Robert B. Charles | |
Order: | 8th Assistant Secretary of State for International Narcotics and Law Enforcement Affairs |
Term Start: | October 6, 2003 |
Term End: | March 15, 2005 |
Predecessor: | Rand Beers |
Successor: | Anne W. Patterson |
President: | George W. Bush |
Party: | Republican |
Profession: | Diplomat, Lawyer, Consultant |
Alma Mater: | Dartmouth College (AB) University of Oxford (MA) Columbia University (JD) |
Website: | The Charles Group |
Robert B. Charles (born 1960)[1] is an American lawyer and Republican political figure. He was assistant secretary of state at the U.S. State Department's Bureau of International Narcotics and Law Enforcement Affairs for eighteen months from October 2003 to March 2005.[2]
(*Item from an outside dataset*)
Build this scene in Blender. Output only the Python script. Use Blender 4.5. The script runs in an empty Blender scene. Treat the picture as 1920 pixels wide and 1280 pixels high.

Charles grew up in a small town in Maine.[3]
He received a J.D. from Columbia Law School in New York, M.A. in Philosophy, Politics, and Economics (PPE) from Oxford University in England, and A.B. from Dartmouth College in New Hampshire.
Charles began his career as a law clerk to Judge Robert R. Beezer of the U.S. Court of Appeals for the Ninth Circuit from 1987 to 1988. He worked as a litigator in New York and Washington, at Weil Gotshal & Manges and Kramer Levin between 1988 and 1994. From 1992 through early 1993, he worked in the George H. W. Bush White House as a Deputy Associate Director, Office of Domestic Policy. Ten years earlier, he had served as a temporary appointee in the first-term Reagan White House during 1981–1983.
From 1995 through late 1999, Charles was served as Staff Director and Chief Counsel for the Subcommittee on National Security, International Affairs, and Criminal Justice of the House Committee on Government Reform and Oversight under chairmen Bill Zeliff, Dennis Hastert and John Mica. He was also senior staffer to the Speaker's Task Force on a Drug-Free America and U.S. House Bi-Partisan Drug Policy Group during this period.
From 1998 through 2000, he taught courses at Harvard University's Extension School.
From 1998 through 2009, Charles was Naval Intelligence Officer (USNR) at the Office of Naval Intelligence (ONI) and in the Pentagon, with the Chief of Naval Intelligence - Intelligence Plot (CNO-IP).
From October 4, 2003 to March 15, 2005, Charles was Assistant Secretary of State for International Narcotics and Law Enforcement Affairs (INL).[4]
Charles is currently the President and Managing Member of The Charles Group, LLC, a Washington, DC-based consulting firm.[5]
His management style was detailed in State of War: The Secret History of the CIA and the Bush Administration,[6] Seeds of Terror,[7] and The New York Times.[8]
Member of the Council on Foreign Relations (CFR).
Charles has produced dozens of articles and columns, as well as book chapters,[9] law review articles,[10] and the book Narcotics and Terrorism, a 2004 volume explaining national and homeland security implications tied to drug trafficking. He has also appeared on a variety of media, including C-SPAN, 60 Minutes, cable and as a Fox News Opinion Contributor.
His latest book, Eagles and Evergreens (North Country Press, 2018), contains 45 stories on growing up in rural Maine under the influence of WWII veterans, celebrating non-artisan values they passed along. Eagles and Evergreens got endorsed by The Washington Post, former Secretary of Defense William Cohen, former Senate Majority Leader George Mitchell, Apollo 11 astronaut and Korean War veteran Buzz Aldrin, and the Chief Speechwriter for Ronald Reagan, Tony Dolan, as well as others.[11]